The next day we headed out to the Valley of the Kings, an area where many tombs, some belonging to pharoahs, have been uncovered. Our ticket let us choose three to visit so we started with the one that had the most people. We finished there and decided that we would complete our ticket with the two furthest tombs away which were pretty much empty. This was good and bad - as much as I enjoyed not being surrounded by tourists, the empty tombs made us easy targets for the guys hanging around to show us prime picture spots then demand money.

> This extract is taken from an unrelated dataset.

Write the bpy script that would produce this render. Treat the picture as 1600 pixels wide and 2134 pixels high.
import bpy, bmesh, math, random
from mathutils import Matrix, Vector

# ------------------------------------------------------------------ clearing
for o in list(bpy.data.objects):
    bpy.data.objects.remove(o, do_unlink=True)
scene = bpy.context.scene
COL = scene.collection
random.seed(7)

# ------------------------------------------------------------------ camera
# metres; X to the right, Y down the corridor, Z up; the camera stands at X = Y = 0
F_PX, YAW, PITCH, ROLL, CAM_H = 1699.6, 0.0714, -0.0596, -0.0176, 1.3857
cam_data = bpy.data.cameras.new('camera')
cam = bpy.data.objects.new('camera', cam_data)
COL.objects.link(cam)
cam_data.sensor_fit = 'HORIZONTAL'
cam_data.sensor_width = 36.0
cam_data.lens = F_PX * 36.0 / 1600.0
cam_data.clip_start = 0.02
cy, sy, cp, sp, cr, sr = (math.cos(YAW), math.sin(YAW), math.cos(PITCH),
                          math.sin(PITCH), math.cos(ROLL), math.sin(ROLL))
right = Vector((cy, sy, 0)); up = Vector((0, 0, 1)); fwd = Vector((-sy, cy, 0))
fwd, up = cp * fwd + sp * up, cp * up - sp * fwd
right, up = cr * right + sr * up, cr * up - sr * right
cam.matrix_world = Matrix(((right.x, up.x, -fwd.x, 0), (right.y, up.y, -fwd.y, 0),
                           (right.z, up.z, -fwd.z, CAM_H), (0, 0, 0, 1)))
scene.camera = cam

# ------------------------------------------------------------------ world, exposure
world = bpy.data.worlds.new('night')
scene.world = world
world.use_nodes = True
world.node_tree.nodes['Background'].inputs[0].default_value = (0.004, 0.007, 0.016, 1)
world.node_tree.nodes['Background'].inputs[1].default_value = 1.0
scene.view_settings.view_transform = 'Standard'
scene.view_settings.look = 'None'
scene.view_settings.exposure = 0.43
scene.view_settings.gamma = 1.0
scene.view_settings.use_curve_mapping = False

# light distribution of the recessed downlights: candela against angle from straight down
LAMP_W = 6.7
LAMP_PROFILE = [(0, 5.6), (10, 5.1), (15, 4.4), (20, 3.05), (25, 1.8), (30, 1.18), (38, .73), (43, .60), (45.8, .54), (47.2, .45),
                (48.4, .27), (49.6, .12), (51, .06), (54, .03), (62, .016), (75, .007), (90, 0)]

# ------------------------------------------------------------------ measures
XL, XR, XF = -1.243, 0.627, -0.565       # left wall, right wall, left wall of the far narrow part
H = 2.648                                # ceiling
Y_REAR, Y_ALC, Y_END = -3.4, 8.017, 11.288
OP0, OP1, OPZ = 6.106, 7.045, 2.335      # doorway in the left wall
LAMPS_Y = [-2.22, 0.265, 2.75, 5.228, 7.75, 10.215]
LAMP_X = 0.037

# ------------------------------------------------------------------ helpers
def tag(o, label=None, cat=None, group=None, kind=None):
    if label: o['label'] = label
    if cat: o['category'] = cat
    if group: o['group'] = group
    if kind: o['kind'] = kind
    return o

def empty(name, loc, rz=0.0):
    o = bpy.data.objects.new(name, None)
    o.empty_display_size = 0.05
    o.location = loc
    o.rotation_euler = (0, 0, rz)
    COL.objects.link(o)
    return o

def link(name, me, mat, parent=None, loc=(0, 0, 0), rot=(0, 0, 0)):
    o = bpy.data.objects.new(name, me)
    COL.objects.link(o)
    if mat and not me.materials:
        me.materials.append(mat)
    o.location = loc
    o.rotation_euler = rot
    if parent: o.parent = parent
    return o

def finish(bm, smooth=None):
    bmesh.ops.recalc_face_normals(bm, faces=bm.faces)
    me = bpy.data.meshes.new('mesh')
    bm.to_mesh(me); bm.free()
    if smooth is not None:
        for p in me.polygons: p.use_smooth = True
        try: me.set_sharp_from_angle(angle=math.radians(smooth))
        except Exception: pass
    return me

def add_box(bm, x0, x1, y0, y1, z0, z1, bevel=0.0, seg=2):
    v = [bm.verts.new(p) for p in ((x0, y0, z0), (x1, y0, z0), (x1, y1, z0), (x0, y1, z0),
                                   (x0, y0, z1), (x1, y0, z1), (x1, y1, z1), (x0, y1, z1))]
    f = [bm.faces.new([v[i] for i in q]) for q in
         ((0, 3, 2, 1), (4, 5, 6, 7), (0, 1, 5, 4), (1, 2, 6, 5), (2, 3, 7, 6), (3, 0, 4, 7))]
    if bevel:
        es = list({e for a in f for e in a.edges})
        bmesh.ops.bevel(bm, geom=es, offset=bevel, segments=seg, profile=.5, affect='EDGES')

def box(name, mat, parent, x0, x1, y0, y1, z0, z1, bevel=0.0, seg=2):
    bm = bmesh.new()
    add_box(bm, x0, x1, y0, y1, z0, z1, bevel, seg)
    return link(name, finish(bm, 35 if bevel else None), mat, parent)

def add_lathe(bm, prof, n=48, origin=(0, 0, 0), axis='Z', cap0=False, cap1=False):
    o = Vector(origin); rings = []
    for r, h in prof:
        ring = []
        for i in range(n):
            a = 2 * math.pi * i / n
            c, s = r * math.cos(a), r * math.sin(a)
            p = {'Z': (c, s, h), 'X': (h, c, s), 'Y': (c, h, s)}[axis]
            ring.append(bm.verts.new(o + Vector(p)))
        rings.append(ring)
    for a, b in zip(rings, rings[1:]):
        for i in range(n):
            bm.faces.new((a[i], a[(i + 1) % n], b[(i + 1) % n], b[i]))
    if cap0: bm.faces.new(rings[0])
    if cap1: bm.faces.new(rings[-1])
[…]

The tombs themselves were fairly interesting although it would have been cooler if they still had more of the treasures that were found inside. The hieroglyphs were pretty sweet - it's amazing how much colour has remained. The best one I saw was walking snake that could fly and has four heads. Again it was too bad they don't allow cameras. Next up it was the workman's village for more tombs and ruins, then back home to cool off.

On our final day in Luxor we woke early to take a two hour camel ride alongside the river then back through the local village. It was pretty easy-going and I didn't find it uncomfortable until the last 15 minutes. The following night we took the overnight train to Cairo. Turns out our guide booked us on one that foreigners aren't allowed to take, but a friendly policeman made sure we got on without issue.